We know that Ivey was a visitor to her uncle in Barwick for she appears in the log book kept by the Attic Abode artists who lived next door to the Smithy. It is obvious that Ivey was a very pretty girl and she would soon have become the subject of artists anxious to apply their skill. See the portrait of her drawn by George Duxbury (below). The drawing is undated. She looks as if she is in her mid-late teens. He probably never corresponded with her because he misspelt her name, using its more normal version.

Ivy by George Duxbury

In 1896 Duxbury left Leeds to work in London, he returned to Leeds for two years probably in 1907 and this would have been the time when Ivey was visiting (aged 19-20). She was well remembered by the Attic Aboders as evidenced by their notes.

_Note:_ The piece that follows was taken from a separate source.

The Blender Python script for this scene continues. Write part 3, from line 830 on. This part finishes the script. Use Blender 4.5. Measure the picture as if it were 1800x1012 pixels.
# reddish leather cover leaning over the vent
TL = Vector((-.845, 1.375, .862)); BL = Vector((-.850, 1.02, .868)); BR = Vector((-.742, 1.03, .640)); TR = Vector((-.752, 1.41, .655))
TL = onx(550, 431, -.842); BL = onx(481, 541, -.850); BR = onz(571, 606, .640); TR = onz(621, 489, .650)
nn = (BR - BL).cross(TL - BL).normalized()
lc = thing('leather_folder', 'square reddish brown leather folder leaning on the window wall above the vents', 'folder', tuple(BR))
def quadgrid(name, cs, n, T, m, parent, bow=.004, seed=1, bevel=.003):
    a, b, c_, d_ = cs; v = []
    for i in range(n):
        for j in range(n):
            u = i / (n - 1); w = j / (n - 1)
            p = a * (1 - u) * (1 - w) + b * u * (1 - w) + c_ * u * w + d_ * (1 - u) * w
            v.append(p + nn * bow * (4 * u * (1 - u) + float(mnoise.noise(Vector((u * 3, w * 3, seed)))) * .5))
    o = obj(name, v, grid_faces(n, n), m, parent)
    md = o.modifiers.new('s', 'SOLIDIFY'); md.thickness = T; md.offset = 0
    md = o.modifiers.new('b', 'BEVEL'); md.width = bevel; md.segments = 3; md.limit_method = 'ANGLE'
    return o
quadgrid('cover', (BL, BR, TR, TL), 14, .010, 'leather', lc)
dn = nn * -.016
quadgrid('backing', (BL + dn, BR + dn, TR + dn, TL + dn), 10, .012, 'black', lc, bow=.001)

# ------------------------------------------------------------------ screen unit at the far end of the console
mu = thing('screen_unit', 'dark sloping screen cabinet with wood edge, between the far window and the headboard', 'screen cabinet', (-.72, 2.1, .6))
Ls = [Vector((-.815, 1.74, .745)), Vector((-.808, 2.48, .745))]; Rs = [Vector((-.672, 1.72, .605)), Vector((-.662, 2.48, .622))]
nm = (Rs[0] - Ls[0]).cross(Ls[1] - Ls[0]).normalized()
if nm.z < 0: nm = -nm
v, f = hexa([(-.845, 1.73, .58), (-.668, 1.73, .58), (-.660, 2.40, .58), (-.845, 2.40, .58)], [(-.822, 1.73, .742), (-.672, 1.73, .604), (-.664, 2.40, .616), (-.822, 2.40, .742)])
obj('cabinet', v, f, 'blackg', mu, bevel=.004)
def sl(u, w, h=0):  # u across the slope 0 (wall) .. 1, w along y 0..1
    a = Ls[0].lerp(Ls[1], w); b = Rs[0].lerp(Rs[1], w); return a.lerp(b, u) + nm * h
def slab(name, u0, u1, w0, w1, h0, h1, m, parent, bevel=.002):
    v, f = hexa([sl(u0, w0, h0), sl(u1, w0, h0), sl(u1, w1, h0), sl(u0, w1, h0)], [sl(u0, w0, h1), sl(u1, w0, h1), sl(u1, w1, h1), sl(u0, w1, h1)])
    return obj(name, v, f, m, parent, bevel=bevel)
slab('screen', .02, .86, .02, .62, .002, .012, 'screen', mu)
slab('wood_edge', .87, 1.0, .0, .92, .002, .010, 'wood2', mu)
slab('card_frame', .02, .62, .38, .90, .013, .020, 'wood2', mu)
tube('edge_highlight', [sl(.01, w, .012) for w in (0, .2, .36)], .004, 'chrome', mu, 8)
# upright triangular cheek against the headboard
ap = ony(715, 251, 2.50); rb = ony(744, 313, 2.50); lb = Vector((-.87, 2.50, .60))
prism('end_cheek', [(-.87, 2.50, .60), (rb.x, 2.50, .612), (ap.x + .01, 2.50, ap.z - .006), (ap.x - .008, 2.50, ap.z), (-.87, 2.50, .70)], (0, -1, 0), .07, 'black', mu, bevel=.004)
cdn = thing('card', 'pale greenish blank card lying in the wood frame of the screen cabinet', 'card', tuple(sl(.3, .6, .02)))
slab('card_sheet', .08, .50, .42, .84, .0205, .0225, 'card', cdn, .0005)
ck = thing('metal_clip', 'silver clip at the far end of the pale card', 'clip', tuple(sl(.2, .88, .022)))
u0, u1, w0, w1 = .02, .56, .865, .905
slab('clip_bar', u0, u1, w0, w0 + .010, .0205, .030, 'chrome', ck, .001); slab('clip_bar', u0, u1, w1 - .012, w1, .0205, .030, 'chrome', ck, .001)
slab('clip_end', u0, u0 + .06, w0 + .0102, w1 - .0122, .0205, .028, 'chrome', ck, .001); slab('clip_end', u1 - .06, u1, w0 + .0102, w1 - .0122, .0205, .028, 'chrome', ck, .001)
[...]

We have no record of how many times Ivey visited the village or for how long. Obviously it was long enough to be acquainted with the neighbours in the soon-to-be abandoned and demolished cottage next door to her uncle's house. The cottage was abandoned in 1911 and the roof caved in shortly afterwards.

Ivey left home to join a theatre chorus as a dancer probably about the time that she visited Barwick. She married a Mr. Robson (probably George Ernest W Robson in Newcastle in 1909) and they had a daughter, named Ivy. She managed to raise their daughter and keep a flourishing theatrical career going simultaneously. She progressed from being just a dancer to being a character, classical and acrobatic dancer. She performed in many countries on the continent and in India. Whether or not this was the peak of her career we are unsure, but we do know that she continued to be in the public eye after that.

The highlight of her career came in September 1916 when she took the part of Lady Diana Camden in Theodore & Co. at the Gaiety Theatre in London. Theodore & Co. was a musical comedy composed by Ivor Novello and Jerome Kern. The show was Novello's first production and established him as a theatrical composer.

The show ran for 503 performances. In September 1921 The Tatler published a very glamorous photograph of her under a heading "Snapped at Spa. Resort rapidly regaining its former popularity. " It says Miss Ivey Collette formerly of the Gaiety Theatre, is now delighting visitors at Spa (in Belgium) with her dancing in the ballroom. In August 1921 the motor circuit had been inaugurated. Ivey was an additional attraction.

At some stage Ivey's marriage came to an end. She re-married in 1926 at St. George's Hanover Square a Swede with connections with shipping, Thure F R Reuter. Her dancing and his business kept them apart most of the time. She would not leave London and he divided his time between Sweden and Majorca. The couple had no children. Ivey died in her seventies. She had dropped asleep whilst reading and smoking in bed. The mattress ignited and smouldered causing her to die of asphyxiation. Her husband settled in Majorca and asked Ivey's daughter, who had changed her name to Cynthia, to go there to live.